We had a unit returned that we believe was powered down when MFS was in an unsafe state. It ended up on my desk with a wiped boot sector, and I tried to design an experiment to replicate the problem, by cutting power to a unit, with MFS in various random states such as:files open, the middle of write, and in process of deletion (this one really jacks things up BTW).
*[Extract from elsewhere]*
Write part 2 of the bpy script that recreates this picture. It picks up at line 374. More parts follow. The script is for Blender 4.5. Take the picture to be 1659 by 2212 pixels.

I was able to seriously mangle things up, and was surprised to find that Microsoft chkdsk.exe couldn't make things even partly right.
Then I remembered seeing a reference in MFS source that set #define MFSCFG_NUM_OF_FATS 1, and reading some white papers on chkdsk.exe suggested that a single FAT table might cause prevent a chkdsk type program from fixing common errors as the secondary FAT provides backup and is relied on for certain errors (2 FAT tables are the standard).
Well adding #define MFSCFG_NUM_OF_FATS 2 in my User_Config.h file really made a mess of things.
Here is a screen shot of the directory structure after rebuilding MQX 3.8 with the new setting. Then my code calling
ioctl(fshandle, IO_IOCTL_DEFAULT_FORMAT,NULL);
followed by several hundred ioctl(fshandle, IO_IOCTL_CREATE_SUBDIR, (uint_32_ptr)dirName) and fwrite operations.
QUESTION TIME: IF I missed a step what do I need to do to make it all work nice?
Hi Robert
We use the FAT system as well and what we did was to do a flush of the file at each collection, then after n flushes, 64 in our case, we close the file and reopen. We also built the array of data into a size that was a set of structures that is 512 bytes. FAT writes best in 512 byte blocks although you can do other sizes. The reason was, that way we only loose the last block if a problem occurs and all the file table information is updated properly. Failing this method, we found that there are a lot of things that can cause the FAT system to go sideways and with 0 blocks written, names all muddled up and so on.
The last file software we used that was our own, and a flush moved the end of file marker (0x55, 0xAA) to after the record written and all was well if the system crashed. But the FSL FAT system doesn't move the marker except on a close and if the file is not closed the whole sorry mess was lost.
There is an overhead in doing it this way but at least all the enteries are completed correctly. It is on our list todo, to mod the system to move the EOF after each flush.
Regards
Robert Lewis
Interestingly enough. I decided to rebuild one more time, redeploy, and retest, and this time it seemed to work fine. I am 100% convinced that rebuilding the PSP/ BSP was not out of sync as I did a complete clean and rebuild before deploying. . Could the fact that the SD Card had been formatted with a single FAT earlier, be contributing factor?
In either case I am not sure why it has decided to work. Clearly something didn't work right the first time, any Ideas where to start looking/ repeating the results?
I seem to have confirmed that the corruption happens, when formatting a disk where the previous format had been done using MFSCFG_NUM_OF_FATS 1 and you are now formatting MFSCFG_NUM_OF_FATS 2. But if you format it again, from the corrupted state to MFSCFG_NUM_OF_FATS 2 it works fine. UGH I thought I was going nuts. FYI the format command takes a really long time when it corrupts.